--- Request ---
Copy all of the material exactly. Pictures are not to appear in the copy.

* * *

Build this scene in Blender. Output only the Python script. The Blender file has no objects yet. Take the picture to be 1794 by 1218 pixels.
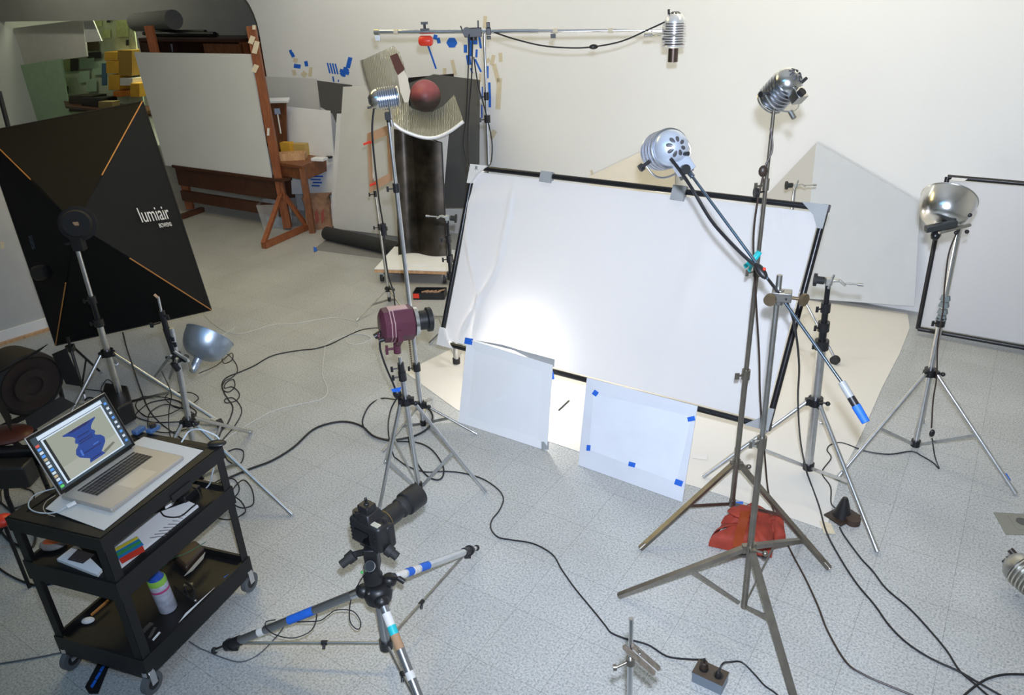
import bpy, bmesh, math, random
from mathutils import Vector, Matrix, Quaternion
random.seed(11)
C = bpy.context.scene.collection
Z = Vector((0, 0, 1))

# ------------------------------------------------------------------ camera
F_PX, CX, CY = 1326.1668, 897.0, 609.0
CAM = Vector((0, 0, 2.396615))
R_ = Vector((0.99910966, -0.01847671, -0.03792753))
U_ = Vector((0.0421887, 0.43756412, 0.89819695))
W_ = Vector((0.0, 0.89899736, -0.43795405))
cd = bpy.data.cameras.new('camera'); cam = bpy.data.objects.new('camera', cd); C.objects.link(cam)
cd.sensor_width = 36.0; cd.lens = F_PX / 1794 * 36; cd.clip_start = 0.05; cd.clip_end = 60
m3 = Matrix((R_, U_, -W_)).transposed()
cam.matrix_world = Matrix.Translation(CAM) @ m3.to_4x4()
bpy.context.scene.camera = cam

def ray(px, py): return W_ + R_ * ((px - CX) / F_PX) - U_ * ((py - CY) / F_PX)
def U(px, py, z=0.0):                                   # point at height z
    d = ray(px, py); return CAM + d * ((z - CAM.z) / d.z)
def D(px, py, y):                                       # point at distance y into the room
    d = ray(px, py); return CAM + d * (y / d.y)
YAW = -0.60085
E1 = Vector((math.cos(YAW), math.sin(YAW), 0)); NW = Vector((-math.sin(YAW), math.cos(YAW), 0))
W0 = Vector((2.73, 5.49, 0))
def PL(px, py, p0, n):
    d = ray(px, py); return CAM + d * ((Vector(p0) - CAM).dot(n) / d.dot(n))
def W(px, py, off=0.0):                                 # point on the back wall, off metres in front of it
    return PL(px, py, W0 - NW * off, NW)
def WS(s, z, off=0.0): return W0 + E1 * s + Z * z - NW * off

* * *

--- Output for this exercise ---
Build this scene in Blender. Output only the Python script. The Blender file has no objects yet. Take the picture to be 1794 by 1218 pixels.
import bpy, bmesh, math, random
from mathutils import Vector, Matrix, Quaternion
random.seed(11)
C = bpy.context.scene.collection
Z = Vector((0, 0, 1))

# ------------------------------------------------------------------ camera
F_PX, CX, CY = 1326.1668, 897.0, 609.0
CAM = Vector((0, 0, 2.396615))
R_ = Vector((0.99910966, -0.01847671, -0.03792753))
U_ = Vector((0.0421887, 0.43756412, 0.89819695))
W_ = Vector((0.0, 0.89899736, -0.43795405))
cd = bpy.data.cameras.new('camera'); cam = bpy.data.objects.new('camera', cd); C.objects.link(cam)
cd.sensor_width = 36.0; cd.lens = F_PX / 1794 * 36; cd.clip_start = 0.05; cd.clip_end = 60
m3 = Matrix((R_, U_, -W_)).transposed()
cam.matrix_world = Matrix.Translation(CAM) @ m3.to_4x4()
bpy.context.scene.camera = cam

def ray(px, py): return W_ + R_ * ((px - CX) / F_PX) - U_ * ((py - CY) / F_PX)
def U(px, py, z=0.0):                                   # point at height z
    d = ray(px, py); return CAM + d * ((z - CAM.z) / d.z)
def D(px, py, y):                                       # point at distance y into the room
    d = ray(px, py); return CAM + d * (y / d.y)
YAW = -0.60085
E1 = Vector((math.cos(YAW), math.sin(YAW), 0)); NW = Vector((-math.sin(YAW), math.cos(YAW), 0))
W0 = Vector((2.73, 5.49, 0))
def PL(px, py, p0, n):
    d = ray(px, py); return CAM + d * ((Vector(p0) - CAM).dot(n) / d.dot(n))
def W(px, py, off=0.0):                                 # point on the back wall, off metres in front of it
    return PL(px, py, W0 - NW * off, NW)
def WS(s, z, off=0.0): return W0 + E1 * s + Z * z - NW * off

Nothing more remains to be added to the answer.